Tag Archives: What Do You Do With An Idea?

10 Picture Books That Are Simply Genius

After having my best start to the year ever in 2015, I knew that we would begin again with Genius Hour.  This list contains 10 of the picture books I will be sharing with my students in September as we start exploring their passions.

What Do You Do With An Idea? by Kobi Yamada

What Do You Do With An Idea?
by Kobi Yamada

This was the perfect book to begin our projects with.  We talked about the importance of taking care of our ideas and how to help them grow. As a result, students were careful to show great respect for everyone’s ideas.

The Ok Book  by Amy Krouse Rosenthal

The Ok Book
by Amy Krouse Rosenthal

Some students struggled with choosing an idea for their project.  “The OK Book” gave us lots of examples to think about and discuss. This book was a great reminder that it can be the journey, not the destination that counts.

The Dot by Peter H. Reynolds

The Dot
by Peter H. Reynolds

“The Dot” is the perfect book for inspiring Genius Projects.  The theme of “make your mark and see where it takes you” became our mantra and provided encouragement when the going got tough.

Shh! We Have a Plan  by Chris Haughton

Shh! We Have a Plan
by Chris Haughton

This was probably my class’s favorite book last year and they asked for it over and over. They loved the repetition and colorful illustrations. For the remainder of the year, when anyone said “Shh”, the whole class automatically would chime in with “We have a plan!”  The story is simple, but illustrates that we need to be flexible and adapt our plan as we go along to be successful. Sometimes all we need is to be open to taking a step back and trying a new approach!

The Boy Who Loved Math: The Improbable Life of Paul Erdos  by Deborah Heiligman

The Boy Who Loved Math: The Improbable Life of Paul Erdos
by Deborah Heiligman

I love that every time I share this book with my class, they think differently about what Math is.  It invites them to think about Math as being more than just equations and to look more closely at their world to discover the mathematics all around them.   It also illustrates that our passions can be found in all areas.  I’ve found that when we start investigating their passions an automatic focus for students is sports. The Boy Who Loves Math opened their eyes to recognize that there is a wide variety of other areas to explore.

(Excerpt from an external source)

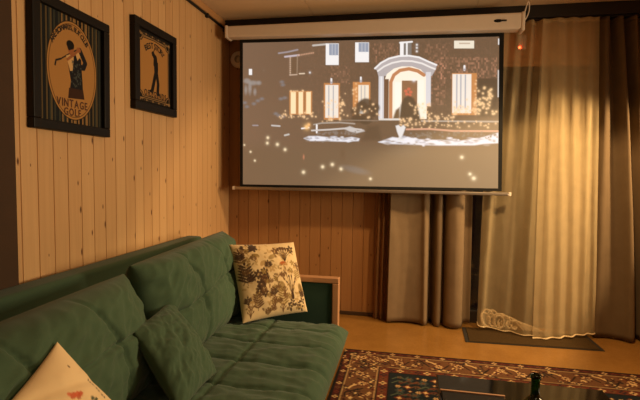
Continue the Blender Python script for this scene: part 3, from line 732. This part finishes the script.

If I Built a Car  by Chris Van Dusen

If I Built a Car
by Chris Van Dusen

My students loved the illustrations in this book, and the fun ideas.  They laughed out loud at some of the additions, but were definitely intrigued and encouraged to dream big in their own projects. Once finished, we all knew that the sky was the limit for their ideas!

Iggy Peck, Architect  by Andrea Beaty

Iggy Peck, Architect
by Andrea Beaty

This book was a special favorite for my Lego kids, who love spending time in the maker bins in our classroom. It opened their eyes to the possibilities of their creations.  Students were quick to recognize the message to never give up, and recognize a failure is just a first attempt!

Rosie Revere, Engineer by Andrea Beaty

Rosie Revere, Engineer
by Andrea Beaty

Everyone loved this companion book to Iggy Peck.  Its rhyming pattern made it easy to follow along, and the detailed illustrations drew students’ full attention.  They quickly recognized the importance of perseverance, and also discussed how important our reactions are in encouraging others.

On a Beam of Light: A Story of Albert Einstein by Jennifer Berne

On a Beam of Light: A Story of Albert Einstein
by Jennifer Berne

My students fell in love with this story of Albert Einstein and its beautiful illustrations.  Their special favorite was the depiction of Albert as a young child. I loved how they were drawn into thinking about what life would have been like for him in his early years. Sharing this book emphasized just how powerful wondering can be, and inspired us all to share our questions with each other.

The Most Magnificent Thing  by Ashley Spires

The Most Magnificent Thing
by Ashley Spires

This book was a perfect connection for the perfectionists in my class last year.  All of us could relate to the frustrations felt when that perfect idea doesn’t materialize as expected.  I loved that this book not only described the frustrations (and subsequent meltdown), but showed us that sometimes a change of scenery is all that’s needed to provide some perspective and get us started on the road to success.

I’ve already found a special spot on our bookshelves to display these gems.  I know that they will help us learn more about each other and ourselves as we begin building our community of learners for a new school year.  I’d love to hear about any other titles suitable for developing our genius and cultivating passions with our students!